It is unnecessary to say that Mark MacKillop is absolutely drop-dead gorgeous even when he is dressed. You enter a room in his company, and all the eyes in the place turn to him — at least, that was my experience as we were walking to our table in the Lobby Lounge on the 35th floor of the Mandarin Oriental Hotel in New York City. Extremely polite, outspoken and beauty aside, he is just very pleasant to be around.
“It was last year during summer when everything started in Monte Carlo,” MacKillop recalled. “I looked outside the window, and it was breathtaking! I was alone, and I wanted to be part of that view … so it was kinda organic how one thing led to another.”
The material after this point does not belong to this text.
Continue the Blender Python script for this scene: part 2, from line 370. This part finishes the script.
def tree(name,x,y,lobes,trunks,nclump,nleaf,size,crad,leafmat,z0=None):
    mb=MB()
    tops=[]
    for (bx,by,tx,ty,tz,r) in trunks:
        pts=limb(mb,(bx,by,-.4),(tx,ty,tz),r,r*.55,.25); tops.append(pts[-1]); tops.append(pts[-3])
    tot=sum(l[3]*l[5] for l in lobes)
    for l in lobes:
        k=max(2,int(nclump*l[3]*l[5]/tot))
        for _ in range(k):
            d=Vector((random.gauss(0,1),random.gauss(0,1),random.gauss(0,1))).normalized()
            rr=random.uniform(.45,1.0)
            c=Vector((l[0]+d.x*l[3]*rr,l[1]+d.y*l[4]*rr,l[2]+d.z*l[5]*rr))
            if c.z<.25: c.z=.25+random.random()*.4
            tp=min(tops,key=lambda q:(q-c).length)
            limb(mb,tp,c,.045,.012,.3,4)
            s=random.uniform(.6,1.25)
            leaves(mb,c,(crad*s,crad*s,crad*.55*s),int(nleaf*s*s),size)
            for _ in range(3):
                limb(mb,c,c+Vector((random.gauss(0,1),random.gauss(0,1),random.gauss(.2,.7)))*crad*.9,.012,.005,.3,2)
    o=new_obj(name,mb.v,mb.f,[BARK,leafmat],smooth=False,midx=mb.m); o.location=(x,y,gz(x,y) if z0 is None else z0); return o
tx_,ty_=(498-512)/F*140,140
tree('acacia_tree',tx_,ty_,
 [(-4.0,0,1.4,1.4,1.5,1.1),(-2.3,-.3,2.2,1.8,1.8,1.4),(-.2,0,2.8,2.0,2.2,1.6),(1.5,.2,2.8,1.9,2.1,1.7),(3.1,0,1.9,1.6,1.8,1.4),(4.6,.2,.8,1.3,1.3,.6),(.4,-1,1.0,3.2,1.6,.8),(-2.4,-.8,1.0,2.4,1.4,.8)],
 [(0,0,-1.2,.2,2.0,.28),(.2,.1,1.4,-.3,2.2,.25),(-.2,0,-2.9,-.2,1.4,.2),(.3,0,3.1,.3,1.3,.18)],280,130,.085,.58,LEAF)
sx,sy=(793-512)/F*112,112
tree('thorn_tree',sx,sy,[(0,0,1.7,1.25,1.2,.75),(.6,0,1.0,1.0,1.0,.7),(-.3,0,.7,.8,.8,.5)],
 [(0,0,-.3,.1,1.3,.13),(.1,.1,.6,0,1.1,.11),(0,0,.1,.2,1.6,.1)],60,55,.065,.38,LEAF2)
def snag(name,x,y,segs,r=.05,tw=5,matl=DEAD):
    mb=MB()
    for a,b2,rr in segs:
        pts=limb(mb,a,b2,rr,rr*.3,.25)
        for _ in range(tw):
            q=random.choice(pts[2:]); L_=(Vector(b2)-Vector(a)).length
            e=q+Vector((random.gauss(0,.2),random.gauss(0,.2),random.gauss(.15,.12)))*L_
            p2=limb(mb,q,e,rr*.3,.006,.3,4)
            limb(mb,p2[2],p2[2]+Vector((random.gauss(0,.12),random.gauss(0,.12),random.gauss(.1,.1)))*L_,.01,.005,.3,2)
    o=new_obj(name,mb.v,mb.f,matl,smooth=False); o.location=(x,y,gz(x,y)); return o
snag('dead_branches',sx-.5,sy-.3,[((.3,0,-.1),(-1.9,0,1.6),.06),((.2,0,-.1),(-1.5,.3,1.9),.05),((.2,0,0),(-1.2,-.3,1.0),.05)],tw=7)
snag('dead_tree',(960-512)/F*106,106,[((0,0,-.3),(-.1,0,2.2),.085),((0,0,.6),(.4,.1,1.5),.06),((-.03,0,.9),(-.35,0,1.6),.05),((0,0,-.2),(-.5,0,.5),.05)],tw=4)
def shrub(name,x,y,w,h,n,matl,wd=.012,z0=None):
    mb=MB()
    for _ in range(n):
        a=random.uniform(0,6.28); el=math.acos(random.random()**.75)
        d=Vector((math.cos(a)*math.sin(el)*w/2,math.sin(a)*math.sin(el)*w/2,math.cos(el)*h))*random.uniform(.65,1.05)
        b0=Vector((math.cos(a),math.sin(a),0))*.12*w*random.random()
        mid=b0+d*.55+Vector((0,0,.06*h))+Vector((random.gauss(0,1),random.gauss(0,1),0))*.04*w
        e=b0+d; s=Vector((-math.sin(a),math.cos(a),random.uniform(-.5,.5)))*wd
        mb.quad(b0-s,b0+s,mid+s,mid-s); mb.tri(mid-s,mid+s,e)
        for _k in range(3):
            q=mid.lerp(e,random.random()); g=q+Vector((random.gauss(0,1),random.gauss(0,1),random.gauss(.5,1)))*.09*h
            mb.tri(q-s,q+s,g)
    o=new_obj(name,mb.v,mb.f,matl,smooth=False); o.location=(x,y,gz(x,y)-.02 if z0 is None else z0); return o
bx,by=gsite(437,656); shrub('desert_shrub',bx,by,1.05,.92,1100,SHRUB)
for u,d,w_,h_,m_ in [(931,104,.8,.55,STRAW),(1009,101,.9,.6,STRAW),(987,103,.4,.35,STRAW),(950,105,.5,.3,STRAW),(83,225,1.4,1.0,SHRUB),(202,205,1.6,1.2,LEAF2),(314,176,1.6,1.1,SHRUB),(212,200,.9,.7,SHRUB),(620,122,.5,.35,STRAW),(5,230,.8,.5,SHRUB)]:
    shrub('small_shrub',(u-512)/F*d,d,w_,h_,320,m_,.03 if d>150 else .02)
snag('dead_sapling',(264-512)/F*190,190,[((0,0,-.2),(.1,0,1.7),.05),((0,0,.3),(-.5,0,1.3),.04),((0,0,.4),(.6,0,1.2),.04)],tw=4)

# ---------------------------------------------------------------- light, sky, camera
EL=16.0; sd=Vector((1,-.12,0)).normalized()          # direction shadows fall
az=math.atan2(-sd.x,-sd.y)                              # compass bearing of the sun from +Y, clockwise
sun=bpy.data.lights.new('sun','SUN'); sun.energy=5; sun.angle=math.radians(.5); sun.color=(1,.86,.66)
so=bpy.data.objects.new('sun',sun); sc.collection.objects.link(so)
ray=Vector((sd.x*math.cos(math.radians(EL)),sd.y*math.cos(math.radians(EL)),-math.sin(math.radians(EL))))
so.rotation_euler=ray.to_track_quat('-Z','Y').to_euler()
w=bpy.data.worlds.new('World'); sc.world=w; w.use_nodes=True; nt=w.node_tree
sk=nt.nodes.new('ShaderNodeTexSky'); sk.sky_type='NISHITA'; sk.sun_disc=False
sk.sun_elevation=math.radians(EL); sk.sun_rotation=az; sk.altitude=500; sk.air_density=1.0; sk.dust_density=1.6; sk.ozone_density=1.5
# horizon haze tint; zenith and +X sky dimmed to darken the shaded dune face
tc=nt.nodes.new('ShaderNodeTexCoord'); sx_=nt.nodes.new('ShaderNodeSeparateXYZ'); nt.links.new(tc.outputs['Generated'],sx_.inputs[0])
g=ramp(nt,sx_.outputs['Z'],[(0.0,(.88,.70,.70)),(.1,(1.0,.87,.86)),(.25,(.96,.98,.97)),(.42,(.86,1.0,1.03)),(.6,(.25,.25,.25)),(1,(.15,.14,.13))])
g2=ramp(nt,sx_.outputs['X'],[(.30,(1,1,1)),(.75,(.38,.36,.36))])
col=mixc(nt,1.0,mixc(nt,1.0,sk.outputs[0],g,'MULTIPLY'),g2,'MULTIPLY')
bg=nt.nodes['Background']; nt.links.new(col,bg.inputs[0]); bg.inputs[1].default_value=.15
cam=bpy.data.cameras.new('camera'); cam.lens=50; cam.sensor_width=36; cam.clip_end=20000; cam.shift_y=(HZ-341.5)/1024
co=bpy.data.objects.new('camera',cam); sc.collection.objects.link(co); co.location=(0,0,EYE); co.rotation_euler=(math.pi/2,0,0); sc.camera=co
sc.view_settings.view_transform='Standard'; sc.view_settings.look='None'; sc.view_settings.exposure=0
This “another” thing MacKillop is referring to is his coffee-table book “Rm. XIV,” aka Room Fourteen, a collection of artistic underwear selfies taken with his iPhone using a self-timer app while he was on tour with a 30-piece orchestra and 30 other cast members from “West Side Story.”
Cast as Riff, he traveled all around Europe and had one stop in Tel Aviv on tour with the production. MacKillop started posting his photos on his Instagram account and just like sliced bread, his hotel-room series became hugely popular. “My followers went up from 800 to over 20,000 — it was really intense,” he told TheBlot Magazine about how he initially felt over the reactions to his posts. Little did he know that his artistic vision and bravery would lead him to publish a book and have an exhibit at the Leslie-Lohman Museum of Gay and Lesbian Art in New York last month.
MacKillop is a 28-year old dancer and model from Canada. He studied ballet in Vancouver, B.C., with Li Yaming of Pacific Dance Arts and spent summers training with the Boston Ballet and American Ballet Theatre in New York, both on full scholarship. In the city, he was represented by Major Model Management. He was very disciplined; over the course of one year, MacKillop never missed any of the 288 performances of his European tour. Such long downtime hours between shows for sure was reason enough to occupy his time, because that’s what truly creative people do — they don’t stop creating.
“Not everybody understood what I was doing, and at times I got a negative vibe,” he replied when I asked how his cast members felt about his photographs. “But at the same time, it was a self-healing phase because those moments taught me a lot about me and how I want to continue to live my life.”
Thankfully for us, he followed his instincts. “Rm. XIV” has an introduction by Tony Award-winning Broadway star Billy Porter and a and foreword by renowned New York artist Robert W. Richards, who is also a board member at the Leslie-Lohman Museum. Clearly, one doesn’t need to listen to others when receiving such solid validations.
In June, MacKillop performed at the 2014 installment of “Broadway Bares,” which turned out to be another transforming experience. “I was so well welcomed by them — they treated me so amazingly that I felt that I also needed to do something in return,” he said, explaining the reason why a portion of the proceeds from “Rm. XIV” is going to Broadway Cares/Equity Fights Aids.
Indeed a generous gesture from someone who has found new meanings in his journeys. “I think the best lesson I learned from this whole process is that being happy is a choice. You can choose to sit around and be miserable, or you can create your own happiness. That’s what this series was for me — finding a way to make me happy and connect with friends I felt so far from back home,” MacKillop said.
MacKillop hopes that, in the future, he will work on Broadway and TV and in film … all I can say to him is give it to the universe, and history will repeat itself!